El manifiesto termina reivindicando «un tiempo nuevo y la posibilidad de encauzar las cosas» hacia la «convivencia en una España plurinacional».
Esto último deja muy claro quién es el destinatario del papel que firman, y no es otro que el Gobierno de Pedro Sánchez. Si Sánchez les hiciera caso, le auguro un desastre electoral, pues estos «abajo firmantes» no se han enterado –ni se quieren enterar– de que el «proceso» catalán ha producido en Cataluña y en el resto de España nuevas actitudes políticas centradas en la defensa de la unidad de España, de suerte que aquel Gobierno que se vuelva a bajar los pantalones ante el separatismo catalán –y no otra cosa piden estos iluminados– está perdido, tanto en Cataluña como en el resto. ¿Es que nadie va tomar nota del auténtico desastre electoral sufrido por el PSC, precisamente a causa de haberse colocado «entre Pinto y Valdemoro»?

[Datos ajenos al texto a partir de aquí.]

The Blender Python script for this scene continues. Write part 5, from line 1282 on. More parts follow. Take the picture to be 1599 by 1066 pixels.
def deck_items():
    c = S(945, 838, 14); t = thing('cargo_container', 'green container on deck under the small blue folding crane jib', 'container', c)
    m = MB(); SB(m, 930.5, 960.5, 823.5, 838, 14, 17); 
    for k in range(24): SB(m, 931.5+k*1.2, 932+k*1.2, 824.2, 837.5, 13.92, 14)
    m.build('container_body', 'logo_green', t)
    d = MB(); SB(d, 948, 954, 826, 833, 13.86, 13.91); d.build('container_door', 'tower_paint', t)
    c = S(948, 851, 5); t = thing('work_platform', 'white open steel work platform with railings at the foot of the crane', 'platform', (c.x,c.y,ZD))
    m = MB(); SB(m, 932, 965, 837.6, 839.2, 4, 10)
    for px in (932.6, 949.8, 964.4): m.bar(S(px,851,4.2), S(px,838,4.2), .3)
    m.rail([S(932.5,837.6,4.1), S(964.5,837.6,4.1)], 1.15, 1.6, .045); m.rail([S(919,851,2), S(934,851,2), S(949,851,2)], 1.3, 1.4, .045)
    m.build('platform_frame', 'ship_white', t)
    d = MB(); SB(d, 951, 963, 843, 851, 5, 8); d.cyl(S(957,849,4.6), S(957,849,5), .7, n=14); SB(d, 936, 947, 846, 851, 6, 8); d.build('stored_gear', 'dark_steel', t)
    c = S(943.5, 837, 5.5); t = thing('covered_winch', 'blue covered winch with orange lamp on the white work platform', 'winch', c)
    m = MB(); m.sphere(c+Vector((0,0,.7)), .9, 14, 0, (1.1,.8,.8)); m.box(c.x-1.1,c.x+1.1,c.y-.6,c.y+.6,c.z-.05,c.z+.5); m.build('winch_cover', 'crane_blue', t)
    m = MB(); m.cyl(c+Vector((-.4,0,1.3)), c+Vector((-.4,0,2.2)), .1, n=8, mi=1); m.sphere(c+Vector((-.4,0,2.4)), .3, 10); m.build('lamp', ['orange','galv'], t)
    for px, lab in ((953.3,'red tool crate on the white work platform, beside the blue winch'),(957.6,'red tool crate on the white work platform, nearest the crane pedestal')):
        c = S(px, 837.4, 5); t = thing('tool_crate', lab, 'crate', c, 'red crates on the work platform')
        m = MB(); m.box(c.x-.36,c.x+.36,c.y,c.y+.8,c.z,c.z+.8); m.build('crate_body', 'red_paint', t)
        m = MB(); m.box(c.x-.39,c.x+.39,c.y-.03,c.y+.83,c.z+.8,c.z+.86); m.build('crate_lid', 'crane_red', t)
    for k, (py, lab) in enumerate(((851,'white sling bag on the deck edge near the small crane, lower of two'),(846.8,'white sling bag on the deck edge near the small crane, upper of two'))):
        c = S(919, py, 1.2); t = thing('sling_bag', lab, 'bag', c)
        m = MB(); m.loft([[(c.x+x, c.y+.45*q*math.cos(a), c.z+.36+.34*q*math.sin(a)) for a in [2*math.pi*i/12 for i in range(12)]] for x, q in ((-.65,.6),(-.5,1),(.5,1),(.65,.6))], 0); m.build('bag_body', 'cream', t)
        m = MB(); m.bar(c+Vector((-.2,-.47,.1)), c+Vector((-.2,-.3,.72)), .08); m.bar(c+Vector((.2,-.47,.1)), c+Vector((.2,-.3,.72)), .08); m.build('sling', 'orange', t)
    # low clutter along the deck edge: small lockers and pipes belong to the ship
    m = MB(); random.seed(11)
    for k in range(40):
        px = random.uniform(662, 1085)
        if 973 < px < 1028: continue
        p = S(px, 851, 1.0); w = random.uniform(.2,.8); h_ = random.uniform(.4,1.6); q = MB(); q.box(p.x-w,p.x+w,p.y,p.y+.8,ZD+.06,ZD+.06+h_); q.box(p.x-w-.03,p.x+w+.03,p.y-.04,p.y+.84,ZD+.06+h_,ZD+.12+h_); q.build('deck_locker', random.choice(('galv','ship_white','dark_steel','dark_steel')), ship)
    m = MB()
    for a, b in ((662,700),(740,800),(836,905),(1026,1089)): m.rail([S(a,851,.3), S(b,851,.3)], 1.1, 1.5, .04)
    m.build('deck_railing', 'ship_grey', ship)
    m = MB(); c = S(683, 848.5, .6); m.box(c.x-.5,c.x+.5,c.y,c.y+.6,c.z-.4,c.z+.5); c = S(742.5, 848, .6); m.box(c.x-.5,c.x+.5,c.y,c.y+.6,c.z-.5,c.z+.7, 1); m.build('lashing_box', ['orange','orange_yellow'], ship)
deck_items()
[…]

Lo de «sin vencedores ni vencidos» ya lo exigieron parecidos firmantes a propósito del «diálogo» con ETA. El 30 de marzo de 1998, 145 intelectuales y artistas (entre ellos Manuela Carmena y Margarita Robles) solicitaron al Gobierno apostar «por la vía del diálogo y la negociación sin condiciones». Y con descaro se atrevieron a interpretar que el movimiento popular de rechazo a ETA que apareció después del secuestro y asesinato de Miguel Ángel Blanco «no pretende solamente condenar la violencia potenciando sistemas policiales como única alternativa, tal como interpreta interesadamente la versión oficial difundida por los medios de comunicación», pues «el problema es predominantemente político y procede de atrás, sin que desde la Transición haya existido un consenso suficiente que posibilitara una salida dialogada». El documento acababa asegurando que «las soluciones policiales que hoy se proponen proporcionan a los ciudadanos falsas expectativas».
¿Dónde estaríamos ahora si se les hubiera hecho caso a esos abajo firmantes?
Joaquín Leguina, expresidente de la Comunidad de Madrid.